Furiosa: Uma Saga Mad Max

Furiosa: Uma Saga Mad Max

Boa ação de George Miller é enfraquecida pela dificuldade de passar a marcha

Matheus Fiore - 23 de maio de 2024

Estrada da Fúria se notabiliza pela urgência de uma ação que nunca reduz a marcha. É um filme que estabelece seu conflito político (administração de recursos nas mãos dos poderosos) junto ao dramático (a luta de Max por sobrevivência) e, com ambos alinhados, acelera até não poder mais. Furiosa: Uma Saga Mad Max faz um contraste com seu antecessor ao se desenvolver a partir de uma narrativa com pausas. Como o prelúdio, o novo filme de George Miller existe para experimentar uma ação que não vive de constante aceleração, que precisa vez ou outra interromper as sequências para ordenar as ideias. A história da heroína é desenvolvida ao longo de cinco capítulos que mostram como a criança sequestrada pela gangue de Dementus se tornou o anjo mais sombrio do deserto.

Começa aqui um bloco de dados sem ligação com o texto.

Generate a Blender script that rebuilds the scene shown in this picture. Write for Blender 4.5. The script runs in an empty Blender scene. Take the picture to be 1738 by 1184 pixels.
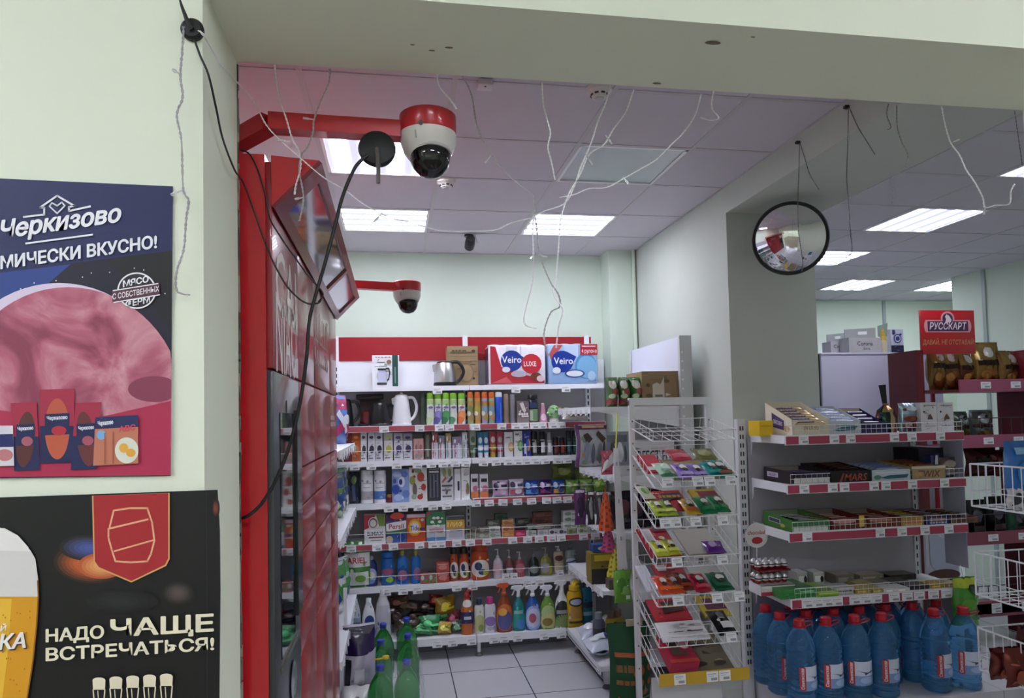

Quando Furiosa e Jack, seu companheiro de viagens, percorrem a estrada da fúria e formam uma dupla letal, não há necessidade de nenhum diálogo para que o espectador compreenda a profundidade da conexão ali formada. Eles se entendem pelas atitudes, pelo que almejam e representam, pela posição social que ocupam na cidadela de Immortan Joe. Miller, afeito ao cinema mudo, acredita que as imagens falam mais do que qualquer diálogo. O mesmo vale para o ódio que a protagonista nutre por Dementus ao longo de quinze anos: é algo que só vem a ser verbalizado nas últimas cenas de Furiosa, mas está sempre lá, pelos olhares e movimentos.

Nesses momentos, quando fala pela ação, Furiosa é um deleite. George Miller filma ação como poucos – ou ninguém – no cinema blockbuster de hoje. Não só pelos enquadramentos e movimentos, mas principalmente pela ordenação dos acontecimentos, pela constante transformação pelas quais suas imagens passam. Um evento desencadeia novas possibilidades e não há hesitação em abraçá-las. Furiosa, assim como Estrada da Fúria, está sempre em busca do novo, pronto para abraçar o que a próxima curva guarda de novidade. Mas vez ou outra, nessas grandes cenas, há um estranhamento, uma dificuldade de identificar a possibilidade da tensão que pode até frear o ritmo, mas potencializa. Quando a personagem principal precisa decidir se vai fugir ou voltar para ajudar um amigo, o filme parece ansioso demais para que a ação aconteça, o que impede a narrativa de parar por um instante e construir uma angústia que conceda peso à escolha.

Não há problema em manter um ritmo ágil quando a obra a isso se propõe. Mas Furiosa deixa claro, até por sua divisão em capítulos que não é essa a ideia. Vemos diversos trechos da vida da personagem para entender onde ela estava em Estrada da Fúria, mas Miller não cede pausas para os momentos de ação terem sua própria tensão interna. Há uma urgência que, muitas vezes, é boa, mas em outras, dilui o peso do momento. Mesmo que a personagem tenha dúvida sobre quais atitudes tomar, faz falta que a imagem reaja a esses instintos da heroína, que a montagem desafie o tempo e a force a agir. É tudo tão automático que o impacto de uma decisão importante desaparece. Assim como quando um personagem importante morre, a escolha por não explorar a violência do ato é acertada, mas a ausência de pausa, de uma construção de montagem para que Furiosa sinta o impacto também enfraquece o drama.

Já sobre o subtexto político, a disputa por recursos no pós-capitalismo está lá, mas sua abordagem não consegue se conciliar com o espetáculo de carros, tiros e explosões sem que algo fique pelo caminho. A quantidade de tramas e personagens exige que o filme desacelere vez ou outra, mas Miller não negocia uma redução de velocidade. Por isso, a vingança, a trama política ou a ação: um dos três sempre acaba ficando para trás. No fim, um dos três elementos tem que ceder. E após colocar a ação acima de tudo – o que, vale a nota: não é um problema – em certo momento, Furiosa parece não se importar mais tanto com a fricção dos carros se não como dispositivo que vai permitir a próxima reviravolta, e não como um fim em si. Algo que, em Estrada da Fúria, não acontece, já que cada frame do filme de 2015 traz consigo, juntos, a ação e a política. É como se o filme, de certa forma, se traísse e abdicasse de acelerar justamente quando precisa acelerar, assim como se nega a cadenciar quando o momento pede por isso. No fim, Furiosa é como um carro sendo dirigido a 80 km/h, mas cujo motorista se recusa a passar a quinta marcha – ou um carro que está a 30 km/h e o motorista não reduziu o câmbio.